La de Eisenstein, rodada en plena guerra y con los alemanes invadiendo el país, tenía el beneplácito, naturalmente, de Stalin, gran admirador de la figura de Iván. Estaba concebida como una trilogía, pero la realización de la tercera parte se detuvo cuando se anunció que la segunda no se iba a estrenar: no le había gustado al Padrecito de los pueblos. Este Iván el Terrible me ha parecido extraordinario, como casi todo lo que hizo este director. Escenas bellísimas, gran música de Prokofiev, interpretaciones entrañablemente histriónicas por parte de todo el reparto ("¡Oh, muero envenenada!"), y cada fotograma, una obra de arte. Eisenstein dio una gran relevancia al personaje de Efrosinia Staritsa, que apenas aparece en el libro de Troyat, e incluso se tomó la licencia poética de alterar los hechos históricos con el fin de dar un mayor dramatismo a la muerte de Vladímir, hijo de Efrosinia.

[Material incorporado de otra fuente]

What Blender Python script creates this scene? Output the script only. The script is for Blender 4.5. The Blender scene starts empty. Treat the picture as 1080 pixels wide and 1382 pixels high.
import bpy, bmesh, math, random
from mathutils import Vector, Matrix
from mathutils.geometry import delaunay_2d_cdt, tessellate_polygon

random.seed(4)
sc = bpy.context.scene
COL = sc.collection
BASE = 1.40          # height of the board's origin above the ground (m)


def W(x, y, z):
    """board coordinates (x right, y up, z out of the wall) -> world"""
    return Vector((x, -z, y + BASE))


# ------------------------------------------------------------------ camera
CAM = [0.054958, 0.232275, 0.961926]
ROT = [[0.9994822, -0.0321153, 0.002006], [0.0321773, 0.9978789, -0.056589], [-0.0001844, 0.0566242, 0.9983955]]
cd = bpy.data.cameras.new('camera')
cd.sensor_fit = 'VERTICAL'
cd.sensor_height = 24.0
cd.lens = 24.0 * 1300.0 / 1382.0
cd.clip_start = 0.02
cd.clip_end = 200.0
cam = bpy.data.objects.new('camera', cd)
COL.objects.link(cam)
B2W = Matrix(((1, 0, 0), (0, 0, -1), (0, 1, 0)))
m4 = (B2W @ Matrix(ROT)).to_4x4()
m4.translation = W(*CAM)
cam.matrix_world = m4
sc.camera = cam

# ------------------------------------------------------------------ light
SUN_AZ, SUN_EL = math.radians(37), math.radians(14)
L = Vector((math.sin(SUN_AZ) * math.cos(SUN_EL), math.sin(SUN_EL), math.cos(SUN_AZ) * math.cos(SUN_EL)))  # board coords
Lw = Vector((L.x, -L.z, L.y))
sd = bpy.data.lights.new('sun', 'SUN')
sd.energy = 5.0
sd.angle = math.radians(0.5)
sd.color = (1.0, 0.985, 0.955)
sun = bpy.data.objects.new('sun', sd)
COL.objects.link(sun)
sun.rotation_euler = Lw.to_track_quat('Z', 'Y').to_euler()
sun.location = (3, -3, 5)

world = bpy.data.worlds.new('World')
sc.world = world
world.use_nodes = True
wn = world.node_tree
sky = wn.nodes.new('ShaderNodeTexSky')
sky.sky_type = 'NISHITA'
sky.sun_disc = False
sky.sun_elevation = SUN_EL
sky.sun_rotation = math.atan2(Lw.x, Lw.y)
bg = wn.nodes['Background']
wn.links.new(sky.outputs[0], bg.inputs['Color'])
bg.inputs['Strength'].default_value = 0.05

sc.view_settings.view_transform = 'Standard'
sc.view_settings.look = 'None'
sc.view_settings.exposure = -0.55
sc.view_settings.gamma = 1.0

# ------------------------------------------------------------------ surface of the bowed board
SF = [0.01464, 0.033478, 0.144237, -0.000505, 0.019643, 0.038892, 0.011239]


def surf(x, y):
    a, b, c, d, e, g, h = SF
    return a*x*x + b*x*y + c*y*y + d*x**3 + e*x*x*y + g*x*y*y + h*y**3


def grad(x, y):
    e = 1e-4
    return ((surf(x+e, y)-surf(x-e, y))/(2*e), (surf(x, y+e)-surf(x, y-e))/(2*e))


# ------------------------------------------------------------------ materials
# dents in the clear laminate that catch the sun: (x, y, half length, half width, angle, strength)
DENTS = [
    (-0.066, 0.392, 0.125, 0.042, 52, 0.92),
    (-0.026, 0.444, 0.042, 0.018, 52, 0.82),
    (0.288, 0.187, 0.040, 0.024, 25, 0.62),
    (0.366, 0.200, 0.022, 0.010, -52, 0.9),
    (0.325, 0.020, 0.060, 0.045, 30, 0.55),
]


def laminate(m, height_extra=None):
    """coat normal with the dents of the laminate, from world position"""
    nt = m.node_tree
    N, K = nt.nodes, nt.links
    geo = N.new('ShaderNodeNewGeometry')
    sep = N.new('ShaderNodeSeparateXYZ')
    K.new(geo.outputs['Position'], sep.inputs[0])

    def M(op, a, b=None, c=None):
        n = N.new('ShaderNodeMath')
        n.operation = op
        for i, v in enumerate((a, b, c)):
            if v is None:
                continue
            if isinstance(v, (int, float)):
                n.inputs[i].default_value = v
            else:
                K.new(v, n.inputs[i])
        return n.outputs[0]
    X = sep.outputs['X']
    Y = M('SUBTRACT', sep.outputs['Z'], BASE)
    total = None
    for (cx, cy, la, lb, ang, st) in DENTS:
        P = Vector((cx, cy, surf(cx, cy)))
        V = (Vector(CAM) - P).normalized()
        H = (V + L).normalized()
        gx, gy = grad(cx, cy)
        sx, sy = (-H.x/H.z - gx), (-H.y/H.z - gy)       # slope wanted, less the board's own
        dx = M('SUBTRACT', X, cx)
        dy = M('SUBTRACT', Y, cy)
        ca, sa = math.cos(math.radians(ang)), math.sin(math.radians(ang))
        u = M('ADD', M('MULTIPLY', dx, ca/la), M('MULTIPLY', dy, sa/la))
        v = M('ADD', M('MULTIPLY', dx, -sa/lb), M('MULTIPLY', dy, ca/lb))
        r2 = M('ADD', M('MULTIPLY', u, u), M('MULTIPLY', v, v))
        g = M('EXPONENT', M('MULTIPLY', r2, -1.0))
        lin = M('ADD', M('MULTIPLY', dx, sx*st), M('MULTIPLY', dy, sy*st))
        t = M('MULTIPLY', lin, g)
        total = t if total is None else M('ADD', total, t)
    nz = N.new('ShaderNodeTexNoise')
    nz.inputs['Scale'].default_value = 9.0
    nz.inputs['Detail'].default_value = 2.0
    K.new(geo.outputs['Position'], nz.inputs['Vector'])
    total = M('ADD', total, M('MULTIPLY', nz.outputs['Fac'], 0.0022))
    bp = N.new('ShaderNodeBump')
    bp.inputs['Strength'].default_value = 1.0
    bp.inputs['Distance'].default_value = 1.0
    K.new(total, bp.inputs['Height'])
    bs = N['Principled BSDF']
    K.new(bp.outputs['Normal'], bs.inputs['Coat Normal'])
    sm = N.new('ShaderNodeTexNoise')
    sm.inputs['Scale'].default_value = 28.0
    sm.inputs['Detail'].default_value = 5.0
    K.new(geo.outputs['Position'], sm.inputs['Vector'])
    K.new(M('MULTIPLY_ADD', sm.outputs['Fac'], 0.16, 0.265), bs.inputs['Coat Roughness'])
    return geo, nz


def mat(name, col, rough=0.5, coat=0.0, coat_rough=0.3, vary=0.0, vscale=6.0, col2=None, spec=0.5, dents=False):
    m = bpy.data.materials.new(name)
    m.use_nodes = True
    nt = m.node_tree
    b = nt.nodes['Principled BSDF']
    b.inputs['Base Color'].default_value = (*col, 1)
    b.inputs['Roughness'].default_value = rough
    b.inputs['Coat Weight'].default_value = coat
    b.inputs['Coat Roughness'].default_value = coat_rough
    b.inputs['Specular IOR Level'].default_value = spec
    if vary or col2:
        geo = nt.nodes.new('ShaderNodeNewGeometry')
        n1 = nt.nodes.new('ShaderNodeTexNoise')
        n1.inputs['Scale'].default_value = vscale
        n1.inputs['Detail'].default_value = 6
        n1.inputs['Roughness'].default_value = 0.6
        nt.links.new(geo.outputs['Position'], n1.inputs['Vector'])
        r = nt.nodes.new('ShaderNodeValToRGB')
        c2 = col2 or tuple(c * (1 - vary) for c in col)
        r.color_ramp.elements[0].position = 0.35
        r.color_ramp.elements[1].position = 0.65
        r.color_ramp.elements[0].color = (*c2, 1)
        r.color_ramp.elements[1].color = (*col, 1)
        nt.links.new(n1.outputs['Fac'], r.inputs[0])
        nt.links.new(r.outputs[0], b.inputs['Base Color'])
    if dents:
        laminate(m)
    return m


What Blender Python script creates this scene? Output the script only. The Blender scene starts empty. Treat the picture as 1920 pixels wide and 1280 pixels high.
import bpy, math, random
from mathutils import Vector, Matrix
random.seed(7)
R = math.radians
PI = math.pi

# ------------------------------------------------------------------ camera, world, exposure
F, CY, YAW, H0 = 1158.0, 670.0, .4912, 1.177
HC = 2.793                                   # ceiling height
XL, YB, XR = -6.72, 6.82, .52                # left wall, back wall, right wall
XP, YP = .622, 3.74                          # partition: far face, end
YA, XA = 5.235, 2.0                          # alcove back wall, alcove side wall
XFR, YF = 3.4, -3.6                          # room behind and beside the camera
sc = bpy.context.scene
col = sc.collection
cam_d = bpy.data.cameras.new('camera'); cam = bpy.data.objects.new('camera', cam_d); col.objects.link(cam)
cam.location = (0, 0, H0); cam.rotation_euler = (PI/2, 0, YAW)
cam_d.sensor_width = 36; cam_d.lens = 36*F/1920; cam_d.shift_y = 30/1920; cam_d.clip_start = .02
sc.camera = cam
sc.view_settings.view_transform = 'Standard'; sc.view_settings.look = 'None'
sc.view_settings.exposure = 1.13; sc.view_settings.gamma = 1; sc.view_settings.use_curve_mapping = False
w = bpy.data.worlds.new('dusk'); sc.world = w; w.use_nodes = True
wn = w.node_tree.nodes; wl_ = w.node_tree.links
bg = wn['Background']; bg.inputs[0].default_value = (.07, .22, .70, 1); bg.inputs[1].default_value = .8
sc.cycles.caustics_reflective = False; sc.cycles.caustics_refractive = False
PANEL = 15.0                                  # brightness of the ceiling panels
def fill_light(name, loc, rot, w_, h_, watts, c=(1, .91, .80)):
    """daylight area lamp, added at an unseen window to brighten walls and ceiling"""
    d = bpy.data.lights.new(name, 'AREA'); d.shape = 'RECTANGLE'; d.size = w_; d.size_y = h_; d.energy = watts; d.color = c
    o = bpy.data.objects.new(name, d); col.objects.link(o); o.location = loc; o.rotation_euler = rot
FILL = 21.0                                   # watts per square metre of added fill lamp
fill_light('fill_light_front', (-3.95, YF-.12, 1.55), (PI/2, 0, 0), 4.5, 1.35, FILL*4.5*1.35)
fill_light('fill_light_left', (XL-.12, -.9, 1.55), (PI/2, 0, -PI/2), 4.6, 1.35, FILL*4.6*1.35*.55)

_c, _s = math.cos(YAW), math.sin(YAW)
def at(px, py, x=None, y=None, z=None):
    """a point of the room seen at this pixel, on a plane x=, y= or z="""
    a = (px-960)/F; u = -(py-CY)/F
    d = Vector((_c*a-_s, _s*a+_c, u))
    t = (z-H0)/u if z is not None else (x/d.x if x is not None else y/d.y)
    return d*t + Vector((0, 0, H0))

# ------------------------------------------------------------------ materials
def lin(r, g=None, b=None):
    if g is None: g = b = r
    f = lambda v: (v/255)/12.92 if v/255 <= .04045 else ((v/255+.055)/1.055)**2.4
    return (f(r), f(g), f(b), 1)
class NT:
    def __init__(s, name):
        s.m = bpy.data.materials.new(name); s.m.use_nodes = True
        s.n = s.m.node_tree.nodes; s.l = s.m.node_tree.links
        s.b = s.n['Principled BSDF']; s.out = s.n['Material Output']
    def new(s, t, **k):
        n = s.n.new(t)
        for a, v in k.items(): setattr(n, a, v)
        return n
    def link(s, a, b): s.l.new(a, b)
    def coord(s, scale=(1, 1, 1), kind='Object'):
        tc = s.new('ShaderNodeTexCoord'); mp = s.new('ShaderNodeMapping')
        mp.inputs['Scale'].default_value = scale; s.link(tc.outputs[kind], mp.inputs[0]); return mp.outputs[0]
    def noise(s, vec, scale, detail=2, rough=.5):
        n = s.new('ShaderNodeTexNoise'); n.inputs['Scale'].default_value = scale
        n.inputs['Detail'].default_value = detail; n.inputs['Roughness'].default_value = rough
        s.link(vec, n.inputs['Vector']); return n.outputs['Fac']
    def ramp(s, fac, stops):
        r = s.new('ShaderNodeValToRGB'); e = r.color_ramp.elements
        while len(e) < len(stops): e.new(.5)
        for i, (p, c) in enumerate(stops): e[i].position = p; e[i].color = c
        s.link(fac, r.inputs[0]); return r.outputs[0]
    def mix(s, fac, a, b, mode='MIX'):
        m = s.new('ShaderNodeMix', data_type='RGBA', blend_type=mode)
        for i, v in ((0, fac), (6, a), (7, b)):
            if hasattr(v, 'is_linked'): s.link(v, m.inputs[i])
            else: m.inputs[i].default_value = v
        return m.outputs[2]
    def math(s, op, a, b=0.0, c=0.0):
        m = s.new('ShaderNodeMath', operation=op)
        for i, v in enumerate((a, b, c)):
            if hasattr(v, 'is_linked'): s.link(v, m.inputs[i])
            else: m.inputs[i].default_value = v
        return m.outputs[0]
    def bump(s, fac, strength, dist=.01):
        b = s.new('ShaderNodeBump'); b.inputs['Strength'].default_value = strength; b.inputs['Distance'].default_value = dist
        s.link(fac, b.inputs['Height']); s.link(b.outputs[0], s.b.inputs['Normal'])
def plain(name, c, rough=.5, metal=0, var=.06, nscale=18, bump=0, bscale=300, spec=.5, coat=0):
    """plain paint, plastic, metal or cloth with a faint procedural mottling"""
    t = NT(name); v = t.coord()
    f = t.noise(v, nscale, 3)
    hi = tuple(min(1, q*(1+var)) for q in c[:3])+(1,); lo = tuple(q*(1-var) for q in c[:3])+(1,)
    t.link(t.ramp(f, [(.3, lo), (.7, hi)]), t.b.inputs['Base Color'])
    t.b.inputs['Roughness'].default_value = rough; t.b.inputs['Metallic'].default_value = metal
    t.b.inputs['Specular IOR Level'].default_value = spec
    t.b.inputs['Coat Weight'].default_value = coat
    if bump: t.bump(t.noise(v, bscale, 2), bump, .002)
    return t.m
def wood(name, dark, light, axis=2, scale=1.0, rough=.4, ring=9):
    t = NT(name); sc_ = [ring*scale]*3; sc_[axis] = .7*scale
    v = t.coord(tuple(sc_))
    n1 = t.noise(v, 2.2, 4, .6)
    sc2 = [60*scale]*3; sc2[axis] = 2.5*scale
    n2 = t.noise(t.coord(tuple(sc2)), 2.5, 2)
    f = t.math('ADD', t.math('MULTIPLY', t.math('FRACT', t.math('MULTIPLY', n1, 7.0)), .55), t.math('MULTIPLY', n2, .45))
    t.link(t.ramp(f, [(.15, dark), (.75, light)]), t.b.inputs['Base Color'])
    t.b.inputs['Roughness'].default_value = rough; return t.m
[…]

Por su parte, la versión de Pável Lungin se centra sobre todo en la relación entre Iván y el metropolita Felipe, quien osó plantar cara al déspota y acabó como podemos imaginar. Realizada en 2009, El Zar es, obviamente, muchísimo más realista, desde todos los puntos de vista, que la de Eisenstein. Los personajes, desde el zar hasta el último campesino, son absolutamente creíbles en su papel: sucios, andrajosos, con el pelo grasiento y enmarañado y los dientes podridos. Las escenas de violencia son francamente desagradables; la ambientación, impecable; la fidelidad a la historia, yo diría que absoluta. En conjunto, se trata de una película muy... bastante... Hm, es difícil describirla, dado que las atrocidades más espantosas e inhumanas cometidas por los oprichniki son un juego de niños al lado de los subtítulos de esta versión. Gajes de internet, supongo. Pero también supongo que si, a pesar de ellos, he disfrutado tanto con la película, es porque ésta es excelente.


En resumen, un Troyat extraordinario como siempre, perfectamente acompañado por el maestro Eisenstein y por Lungin, un director al que no conocía, y que hace honor al fascinante personaje de Iván el Terrible.